Who is reading a re-engagement email
Here is the fact that changes the decision: a dormant user is not unconvinced — they are unactivated, distracted, or quietly disappointed. They gave your product a look and something stalled: they never hit the moment where it clicked, life got busy, or the product did not do the one thing they came for. Their unanswered question is not "is this any good," which a testimonial addresses; it is "is it worth my time to come back and try again." A generic quote praising the product answers the wrong question, and worse, it can read as if you did not notice they already gave you a chance and it did not stick.
That mismatch is the core risk. A testimonial that says "This tool changed how our team works" is written for someone who has never logged in. Your dormant user has logged in, saw whatever they saw, and left — telling them how great other people find it can feel like being sold a product they already have sitting unused in a tab. It skips over the real obstacle, which is not belief but momentum. The same misfire as a chirpy quote dropped into a dunning email: true, warm, and aimed at a decision the reader already made.
The narrow case where it helps
There is one genuine exception, and it is specific: a testimonial from someone who was in the same stalled place and broke through. Not "great product," but "I almost gave up in the first week until I set up the one report — now I run it every Monday." That kind of proof works because it speaks directly to the dormant user's actual situation. It says, in effect, "someone like you got stuck exactly where you are and here is what got them unstuck." It reframes the return not as trying an unproven thing again, but as finishing something they started.
The pattern that works is outcome-and-obstacle specific, tied to the exact moment users tend to drift. If your data shows people go quiet before they build their first project, a one-line quote about how quick the first project turned out to be lands with a reader who stalled right there. This is the same discipline behind placing a single result-anchored testimonial in a cancellation flow: proof aimed at a specific doubt, not proof sprayed at a general audience.
Why it usually gets in the way
For most re-engagement emails, a generic testimonial fails in two ways. The first is it ignores the reason they left. Re-engagement works when it feels personal and low-friction: here is what is new since you left, here is the one thing worth two minutes, here is a direct path back to where you stopped. A stranger's praise competes with that and adds nothing the dormant user needs. They do not lack endorsement; they lack a reason and an easy on-ramp. A quote gives neither.
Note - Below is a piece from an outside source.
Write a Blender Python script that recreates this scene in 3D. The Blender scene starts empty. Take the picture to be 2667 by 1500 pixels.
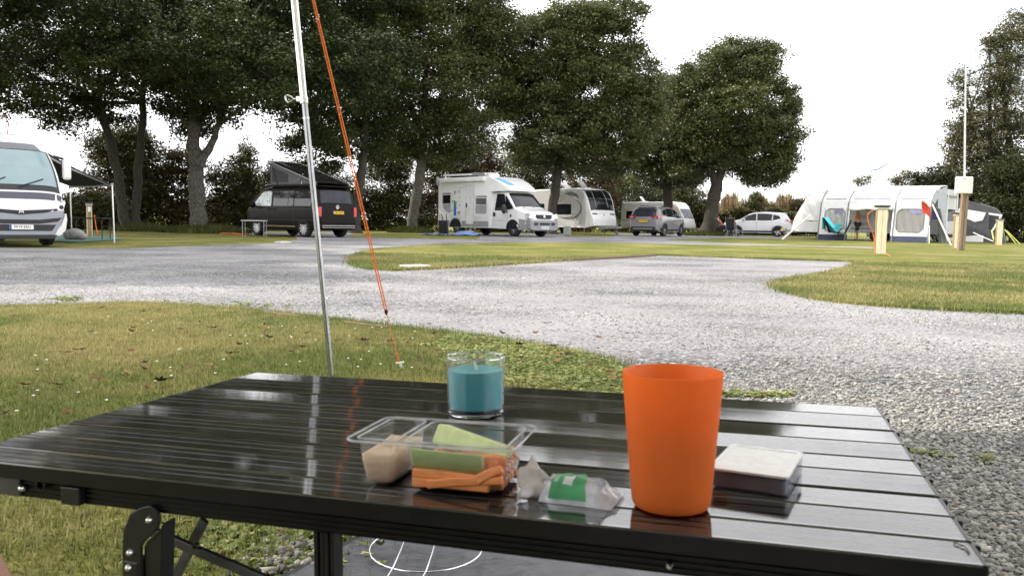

The second is tone collision with a mildly awkward moment. A "we miss you" email is already delicate — you are acknowledging the customer drifted away, and there is a faint risk it reads as needy. Adding a glowing quote can tip it from "here is something useful, come see" into "everyone loves us, why don't you." That can push a wavering user further off rather than pulling them back. The language patterns that make a testimonial sound staged are especially costly here, because a skeptical, already-drifted reader is the harshest possible audience for anything that smells like marketing.
What to put in the email instead
If your re-engagement email has room and you want it working harder, aim at the dormant user's real state — someone who started, stalled, and needs a reason plus a frictionless way back. The highest-value elements are practical: a specific "here is what changed since you left" if something genuinely did, a single concrete next step sized to a couple of minutes, a link that drops them back exactly where they stopped rather than a generic login, and an honest acknowledgment that their time is worth respecting. These serve the person deciding whether to re-open the tab.
If you do use proof, make it the obstacle-specific kind described above — a short line from a customer who stalled where this user stalled and broke through — placed after the reason to return, never ahead of it. This is the same restraint as featuring one testimonial on a paywall or upgrade screen: a single, well-targeted piece of proof supports the ask instead of drowning it.
The rule of thumb
Ask what made this user go quiet. On a re-engagement email the honest answer is almost never "they did not believe the product was good" — it is "they never got to the moment it paid off, or life pulled them away." So the email needs a reason to return and an easy path back, not a stranger's endorsement of a product they already tried. Reserve proof for the one form that changes behavior: a short, obstacle-specific line from someone who was stalled exactly where this user is and got moving. Save the general praise for the pages where genuinely new prospects still live.